Вообще полезно заглядывать в прежние сочинения (я — никогда). Вдруг узнаешь меру себе. «Сейчас — все упоительно», и, может быть, это уже fatum. Но прошли годы, обернулся, и скажешь: «Ложь! Ложь!»
Грустно и страшно.
(за корректурою книги «О монархии»,
вырезанной в 1896 г. из «Русск. Вестн.»).
Вот когда почувствуешь свое бессилие в литературе, вдруг начинаешь уважать литературу: «Как это трудно!

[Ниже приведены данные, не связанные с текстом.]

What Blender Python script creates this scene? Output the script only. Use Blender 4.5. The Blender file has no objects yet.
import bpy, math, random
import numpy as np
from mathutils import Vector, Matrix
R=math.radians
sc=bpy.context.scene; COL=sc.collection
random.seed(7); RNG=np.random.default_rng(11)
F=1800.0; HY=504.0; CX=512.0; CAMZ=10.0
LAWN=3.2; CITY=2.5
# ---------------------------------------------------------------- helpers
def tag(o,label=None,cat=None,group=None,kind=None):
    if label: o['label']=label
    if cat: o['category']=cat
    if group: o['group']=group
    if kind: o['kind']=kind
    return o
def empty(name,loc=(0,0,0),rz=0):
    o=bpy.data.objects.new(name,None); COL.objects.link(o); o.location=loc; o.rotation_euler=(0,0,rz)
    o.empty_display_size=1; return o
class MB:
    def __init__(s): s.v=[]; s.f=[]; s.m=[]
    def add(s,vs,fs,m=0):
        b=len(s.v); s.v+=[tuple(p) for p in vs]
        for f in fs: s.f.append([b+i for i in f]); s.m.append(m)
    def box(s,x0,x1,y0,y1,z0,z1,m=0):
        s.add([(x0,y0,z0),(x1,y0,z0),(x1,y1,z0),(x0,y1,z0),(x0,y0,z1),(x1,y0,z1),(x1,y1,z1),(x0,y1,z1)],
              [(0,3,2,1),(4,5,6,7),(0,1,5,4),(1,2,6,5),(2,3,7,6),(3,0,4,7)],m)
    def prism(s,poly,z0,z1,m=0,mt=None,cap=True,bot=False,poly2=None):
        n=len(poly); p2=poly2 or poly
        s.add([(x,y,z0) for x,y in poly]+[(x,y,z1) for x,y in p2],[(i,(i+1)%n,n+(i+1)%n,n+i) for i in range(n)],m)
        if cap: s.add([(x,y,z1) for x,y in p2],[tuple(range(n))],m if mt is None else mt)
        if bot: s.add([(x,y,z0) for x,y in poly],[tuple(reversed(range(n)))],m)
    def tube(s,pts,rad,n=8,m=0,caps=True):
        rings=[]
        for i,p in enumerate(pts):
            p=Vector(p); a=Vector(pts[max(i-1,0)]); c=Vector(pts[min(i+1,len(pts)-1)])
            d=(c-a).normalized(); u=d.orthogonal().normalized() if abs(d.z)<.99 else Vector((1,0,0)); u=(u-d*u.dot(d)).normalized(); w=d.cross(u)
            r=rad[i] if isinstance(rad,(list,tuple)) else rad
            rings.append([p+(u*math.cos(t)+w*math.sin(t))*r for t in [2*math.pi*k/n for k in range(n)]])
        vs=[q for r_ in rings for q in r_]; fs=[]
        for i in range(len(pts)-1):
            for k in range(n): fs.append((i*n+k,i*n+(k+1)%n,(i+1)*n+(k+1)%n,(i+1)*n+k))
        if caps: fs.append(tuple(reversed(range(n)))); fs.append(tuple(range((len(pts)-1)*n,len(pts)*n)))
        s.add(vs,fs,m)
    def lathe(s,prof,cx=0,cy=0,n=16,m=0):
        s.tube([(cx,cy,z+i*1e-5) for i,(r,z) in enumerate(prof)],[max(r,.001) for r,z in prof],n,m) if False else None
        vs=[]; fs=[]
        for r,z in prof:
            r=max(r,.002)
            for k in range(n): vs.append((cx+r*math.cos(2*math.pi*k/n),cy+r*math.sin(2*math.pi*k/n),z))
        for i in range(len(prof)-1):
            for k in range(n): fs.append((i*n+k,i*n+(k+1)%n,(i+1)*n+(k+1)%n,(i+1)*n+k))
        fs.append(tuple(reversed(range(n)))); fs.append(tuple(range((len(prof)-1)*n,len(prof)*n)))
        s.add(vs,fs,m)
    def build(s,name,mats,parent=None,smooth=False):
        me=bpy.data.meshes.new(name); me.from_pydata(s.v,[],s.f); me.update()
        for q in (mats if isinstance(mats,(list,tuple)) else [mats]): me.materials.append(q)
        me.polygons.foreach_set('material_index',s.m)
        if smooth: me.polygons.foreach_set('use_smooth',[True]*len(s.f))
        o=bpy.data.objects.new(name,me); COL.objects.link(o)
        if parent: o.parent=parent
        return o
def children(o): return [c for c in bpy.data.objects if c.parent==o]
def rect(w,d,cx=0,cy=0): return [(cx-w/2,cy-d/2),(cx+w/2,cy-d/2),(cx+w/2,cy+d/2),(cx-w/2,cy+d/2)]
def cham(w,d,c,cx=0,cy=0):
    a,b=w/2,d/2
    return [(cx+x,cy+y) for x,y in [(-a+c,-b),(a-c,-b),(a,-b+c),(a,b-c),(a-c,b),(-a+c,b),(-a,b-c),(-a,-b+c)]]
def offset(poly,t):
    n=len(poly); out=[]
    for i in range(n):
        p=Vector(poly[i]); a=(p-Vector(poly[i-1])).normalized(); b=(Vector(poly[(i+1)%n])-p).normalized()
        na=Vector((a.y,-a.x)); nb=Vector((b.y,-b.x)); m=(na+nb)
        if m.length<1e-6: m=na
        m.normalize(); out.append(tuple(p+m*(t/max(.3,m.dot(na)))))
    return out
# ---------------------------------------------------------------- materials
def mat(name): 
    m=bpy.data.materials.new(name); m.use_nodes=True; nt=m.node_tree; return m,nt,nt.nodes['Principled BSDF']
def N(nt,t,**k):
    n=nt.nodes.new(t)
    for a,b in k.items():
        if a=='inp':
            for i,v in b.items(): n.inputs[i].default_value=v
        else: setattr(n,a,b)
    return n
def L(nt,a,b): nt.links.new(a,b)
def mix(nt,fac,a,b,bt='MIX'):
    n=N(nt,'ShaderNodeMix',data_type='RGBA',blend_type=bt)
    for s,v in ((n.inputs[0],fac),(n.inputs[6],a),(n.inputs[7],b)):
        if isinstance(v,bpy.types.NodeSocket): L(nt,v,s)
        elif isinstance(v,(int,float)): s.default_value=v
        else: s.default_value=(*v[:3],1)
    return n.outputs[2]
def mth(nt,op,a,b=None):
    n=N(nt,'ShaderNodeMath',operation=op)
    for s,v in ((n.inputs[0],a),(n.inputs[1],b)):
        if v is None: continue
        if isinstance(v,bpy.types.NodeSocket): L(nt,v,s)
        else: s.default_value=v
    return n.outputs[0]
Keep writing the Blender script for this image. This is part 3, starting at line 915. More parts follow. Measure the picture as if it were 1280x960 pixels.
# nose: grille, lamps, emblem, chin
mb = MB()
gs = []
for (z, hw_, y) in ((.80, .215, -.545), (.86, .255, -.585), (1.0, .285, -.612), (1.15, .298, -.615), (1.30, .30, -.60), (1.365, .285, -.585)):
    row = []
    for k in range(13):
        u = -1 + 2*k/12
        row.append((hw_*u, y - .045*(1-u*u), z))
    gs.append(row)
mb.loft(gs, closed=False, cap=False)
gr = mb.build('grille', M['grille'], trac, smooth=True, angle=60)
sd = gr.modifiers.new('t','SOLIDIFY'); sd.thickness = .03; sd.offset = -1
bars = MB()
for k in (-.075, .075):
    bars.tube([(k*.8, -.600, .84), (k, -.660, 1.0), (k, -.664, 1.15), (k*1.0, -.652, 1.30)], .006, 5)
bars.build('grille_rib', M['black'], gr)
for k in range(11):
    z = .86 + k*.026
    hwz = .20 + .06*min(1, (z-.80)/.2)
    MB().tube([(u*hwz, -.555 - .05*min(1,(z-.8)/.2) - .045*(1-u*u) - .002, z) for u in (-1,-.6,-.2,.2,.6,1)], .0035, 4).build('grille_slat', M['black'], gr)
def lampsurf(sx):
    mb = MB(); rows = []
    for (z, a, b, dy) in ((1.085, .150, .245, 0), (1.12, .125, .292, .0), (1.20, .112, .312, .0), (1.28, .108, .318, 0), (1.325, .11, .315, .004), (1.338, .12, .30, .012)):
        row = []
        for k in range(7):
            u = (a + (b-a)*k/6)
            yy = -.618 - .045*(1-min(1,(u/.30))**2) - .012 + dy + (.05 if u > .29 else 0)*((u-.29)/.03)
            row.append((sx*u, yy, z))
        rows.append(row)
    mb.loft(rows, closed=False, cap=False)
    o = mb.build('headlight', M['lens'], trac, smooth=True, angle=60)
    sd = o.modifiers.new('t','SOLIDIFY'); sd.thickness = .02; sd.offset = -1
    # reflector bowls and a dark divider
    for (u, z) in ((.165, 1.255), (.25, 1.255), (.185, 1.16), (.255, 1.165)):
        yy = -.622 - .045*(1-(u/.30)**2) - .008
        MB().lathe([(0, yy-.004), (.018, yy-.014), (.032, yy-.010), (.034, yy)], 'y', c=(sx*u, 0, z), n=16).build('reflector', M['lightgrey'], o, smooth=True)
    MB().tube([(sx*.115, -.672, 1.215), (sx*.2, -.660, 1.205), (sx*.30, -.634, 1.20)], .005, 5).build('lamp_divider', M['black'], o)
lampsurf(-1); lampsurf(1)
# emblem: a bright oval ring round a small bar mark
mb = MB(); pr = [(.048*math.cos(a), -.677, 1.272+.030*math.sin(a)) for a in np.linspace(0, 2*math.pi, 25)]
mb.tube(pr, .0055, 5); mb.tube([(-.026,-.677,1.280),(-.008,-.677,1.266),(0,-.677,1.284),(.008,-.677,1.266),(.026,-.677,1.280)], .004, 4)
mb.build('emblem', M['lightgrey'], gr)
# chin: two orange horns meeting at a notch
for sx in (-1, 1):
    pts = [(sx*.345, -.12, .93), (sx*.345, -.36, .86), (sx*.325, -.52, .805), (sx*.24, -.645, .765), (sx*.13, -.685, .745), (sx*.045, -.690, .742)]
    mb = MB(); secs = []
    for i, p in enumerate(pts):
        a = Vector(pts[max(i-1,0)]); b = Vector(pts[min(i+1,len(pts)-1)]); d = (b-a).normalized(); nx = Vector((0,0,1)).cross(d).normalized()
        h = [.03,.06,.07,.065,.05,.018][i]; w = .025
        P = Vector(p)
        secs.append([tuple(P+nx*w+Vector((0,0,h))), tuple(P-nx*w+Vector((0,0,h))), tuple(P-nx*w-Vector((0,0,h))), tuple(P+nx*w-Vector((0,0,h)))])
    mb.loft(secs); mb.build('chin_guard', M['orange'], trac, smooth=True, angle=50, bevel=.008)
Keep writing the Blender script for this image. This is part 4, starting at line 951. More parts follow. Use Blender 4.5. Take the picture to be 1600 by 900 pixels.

Я не могу!» Где «я не могу» — удивление и затем восхищение (что другой мог).
У меня это редкий гость, редчайший.
Есть ведь и маленькие писатели, но совершенно чистые.
Как они счастливы!
Настоящей серьезности человек достигает, только когда умирает.
135
«О понимании» — книга Розанова «О понимании. Опыт исследования природы, границ и внутреннего строения науки как цельного знания».
136
Госуд. дума — законодательное выборное учреждение Российской империи в 1906–1917 гг., созданное Манифестом 17 октября 1905 г.
137
Ленская забастовка. — 4 (17) апреля 1912 г. царские войска расстреляли мирное шествие забастовщиков на Ленских золотых приисках.
138
…моя статья из «Русск. Вестн.» — «О подразумеваемом смысле нашей монархии», запрещенная цензурой в июньском номере «Русского вестника» за 1895 г. (издана отдельно в 1912 г.).
139
Последняя туча разорванной бури… — неточная цитата из стихотворения Пушкина «Туча» (1835).